When she got home her mother was frantic. Her father had chosen that day to go up to their vegetable garden allotment and was not back yet. The power was out and Mary's younger brother trudged to the hardware store in drenching rain to buy kerosene for the storm lanterns. At nine o'clock, finally, a voice from the darkness outside asked, "Hey! Where are all the lights?"

It was her father, who had had to take a different bus to get home in the storm and then got trapped downtown as a storm surge flooded Providence. Mary's niece Anna and her godmother had been in Providence, shopping for a dress for the former. They also made it home unharmed.

The place where Mary worked, Coro's, hadn't been touched because it was on high ground; the flying bricks weren't even from that building. Most weren't so lucky, especially if they had a home at the shore.

What Mary--my mom--had struggled home through was the great Hurricane of 1938. The Weather Bureau didn't believe a hurricane would hit New England and did not send out timely warnings. They were sure it would go out to sea. Instead it hit Long Island--to this day the fast-moving storm is referred to as "the Long Island Express"--and New England like a battering ram. It not only tore up the coastline, it roared inland, destroying pine in New Hampshire, a quarter of Vermont's maple trees, and countless little New England tree-shrouded greens. Downtown Providence was submerged under 17 feet of water that had roared up Narragansett Bay, flooded the basements of the department stores and killed shoppers, submerged cars and drowned their drivers, short circuited trolley cars so their horns blew endless ghostly symphonies under the water.

The hurricane of '38 tale was one of the stories I always begged from my mother as a little girl. It was like the tornado in The Wonderful Wizard of Oz or some other fairy tale cataclysm to me, but this one came with photos--we had a "hurricane book" from Hurricane Carol up in the attic that compared the damage done in 1938 and again in 1954--and an "up close and personal" extra. I vaguely remember Hurricane Donna in 1960, lashing the house and tearing shingles from the roof, leaving us under the light of the kerosene "hurricane lamp" for three days.

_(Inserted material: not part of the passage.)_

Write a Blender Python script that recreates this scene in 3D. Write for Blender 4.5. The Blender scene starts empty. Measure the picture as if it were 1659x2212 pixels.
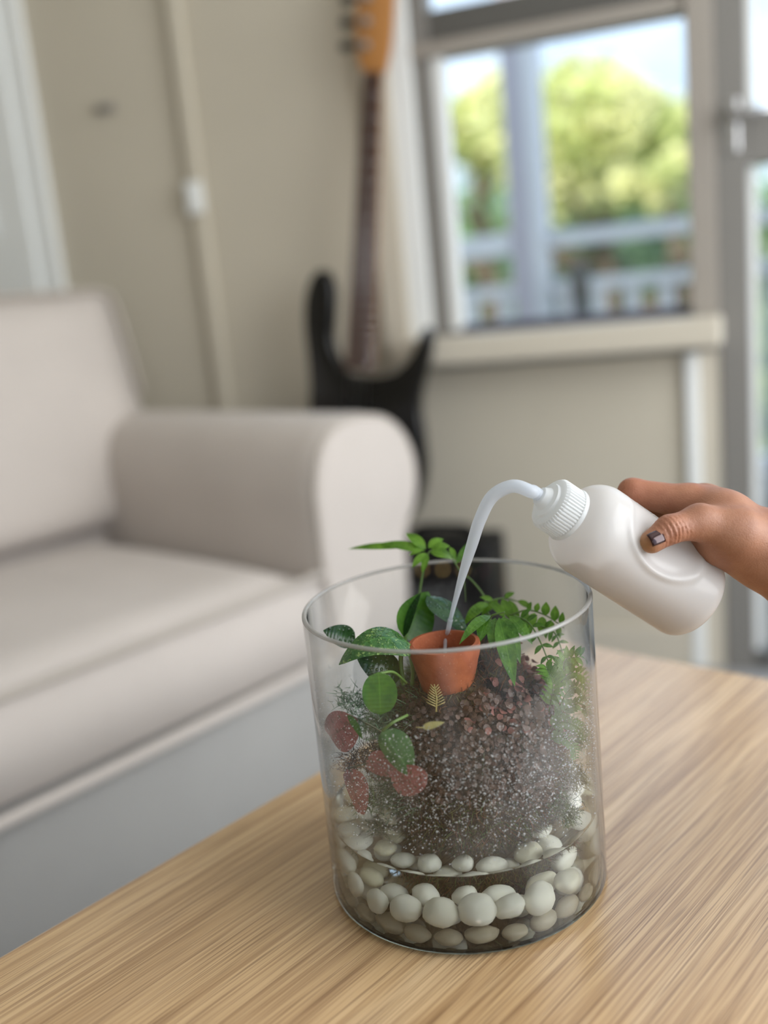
import bpy, bmesh, math, random
import numpy as np
from mathutils import Vector, Matrix, noise as mnoise

# ------------------------------------------------------------------ camera, world, sun, window light, exposure
SC = bpy.context.scene
COL = SC.collection
PW, PH, FPX = 1659, 2212, 2126.0
PITCH, ROLL = math.radians(12.5), math.radians(5.6)
CAMP = np.array([0.0, 0.0, 0.87])
_f = np.array([0, math.cos(PITCH), -math.sin(PITCH)]); _r0 = np.array([1.0, 0, 0]); _u0 = np.cross(_r0, _f)
_r = math.cos(ROLL) * _r0 - math.sin(ROLL) * _u0
_u = math.sin(ROLL) * _r0 + math.cos(ROLL) * _u0
cam_d = bpy.data.cameras.new('camera'); cam = bpy.data.objects.new('camera', cam_d); COL.objects.link(cam)
cam.matrix_world = Matrix(((_r[0], _u[0], -_f[0], CAMP[0]), (_r[1], _u[1], -_f[1], CAMP[1]), (_r[2], _u[2], -_f[2], CAMP[2]), (0, 0, 0, 1)))
cam_d.sensor_fit = 'VERTICAL'; cam_d.sensor_height = 36.0; cam_d.lens = 36.0 * FPX / PH
cam_d.clip_start = 0.02; cam_d.clip_end = 800
cam_d.dof.use_dof = True; cam_d.dof.focus_distance = 0.655; cam_d.dof.aperture_fstop = 2.0
SC.camera = cam

world = bpy.data.worlds.new('sky'); SC.world = world; world.use_nodes = True
wn_ = world.node_tree; wn_.nodes.clear()
_o = wn_.nodes.new('ShaderNodeOutputWorld'); _b = wn_.nodes.new('ShaderNodeBackground')
_tc = wn_.nodes.new('ShaderNodeTexCoord'); _sx = wn_.nodes.new('ShaderNodeSeparateXYZ'); _cr = wn_.nodes.new('ShaderNodeValToRGB')
wn_.links.new(_tc.outputs['Generated'], _sx.inputs[0]); wn_.links.new(_sx.outputs['Z'], _cr.inputs[0])
_cr.color_ramp.elements[0].position = 0.0; _cr.color_ramp.elements[0].color = (0.70, 0.81, 0.92, 1)
_cr.color_ramp.elements[1].position = 0.6; _cr.color_ramp.elements[1].color = (0.48, 0.65, 0.90, 1)
wn_.links.new(_cr.outputs[0], _b.inputs['Color']); wn_.links.new(_b.outputs[0], _o.inputs[0])
_b.inputs['Strength'].default_value = 1.75

def light(name, kind, loc, direction, energy, color=(1, 1, 1), size=1.0, size_y=None):
    d = bpy.data.lights.new(name, kind); o = bpy.data.objects.new(name, d); COL.objects.link(o)
    o.location = loc; o.rotation_euler = Vector(direction).to_track_quat('-Z', 'Y').to_euler()
    d.energy = energy; d.color = color
    if kind == 'AREA':
        d.shape = 'RECTANGLE'; d.size = size; d.size_y = size_y or size
    if kind == 'SUN': d.angle = math.radians(1.5)
    return o
# wall frame: s runs to the right along the window wall, k comes out of it into the room
WE = np.array([0.934, -0.358, 0.0]); WE /= np.linalg.norm(WE); WK = np.array([WE[1], -WE[0], 0.0])
W0 = np.array([0.0, 2.3, 0.0])
def wp(s, z, k=0.0): return W0 + WE * s + WK * k + np.array([0, 0, z])
light('sun', 'SUN', (0, 0, 6), (0.55, 0.75, -0.62), 6.5, (1.0, 0.93, 0.80))
light('daylight_from_glazed_right_side', 'AREA', wp(2.38, 1.40, 1.35), tuple(-WE + np.array([0, 0, -0.30])), 53, (1.0, 0.985, 0.965), 1.9, 1.7)
light('daylight_from_rear_window', 'AREA', wp(1.55, 1.58, 5.1), tuple(-WK + np.array([0, 0, -0.12])), 5, (1.0, 0.97, 0.92), 0.85, 1.35)
SC.view_settings.view_transform = 'Standard'; SC.view_settings.look = 'None'
SC.view_settings.gamma = 1.0; SC.view_settings.use_curve_mapping = False
SC.view_settings.exposure = 0.14
cy = SC.cycles
cy.use_denoising = True; cy.max_bounces = 12; cy.diffuse_bounces = 4; cy.glossy_bounces = 4
cy.transmission_bounces = 12; cy.transparent_max_bounces = 24; cy.sample_clamp_indirect = 6.0
cy.caustics_refractive = True; cy.caustics_reflective = False; cy.blur_glossy = 0.5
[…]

R.A. Scotti's Sudden Sea, which I recently re-read after purchasing the book in paperback, transports you to 1938--to the salt-air homes on Napatree Point, RI, the hardscrabble farms on Conanicut (Jamestown), the coastal communities of Long Island, and even "Fenwick," the Connecticut home where Katharine Hepburn was spending the summer with her parents and brother. I re-read the book in a sultry setting that was as warm and oppressive as the approaching storm, and blinked and felt lost and disoriented when I finally finished and returned to my own world.

This is a fabulous book, with all the intensity and realism of Larson's Isaac's Storm and Junger's The Perfect Storm, a time machine back to "the last of the old New England summers," and is much recommended, along with Everett Allen's A Wind to Shake the World, which was written in the 1970s. Not only did Scotti used Wind as part of her research, but his narrative equally absorbing and evocative, and Allen knows of what he speaks: he was there. A neophyte newspaper reporter, Allen began his first journalism job in New Bedford, Massachusetts, on September 21, 1938.

(BTW, I have only read the excerpt on Amazon.com, but Willie Drye's Storm of the Century: The Labor Day Hurricane of 1935, sounds super as well.)

(YOW! I'm glad I found my copy of the Everett Allen book last spring...it's now going for a minimum of $20. Someone at Alibris wants $619.00 for it!)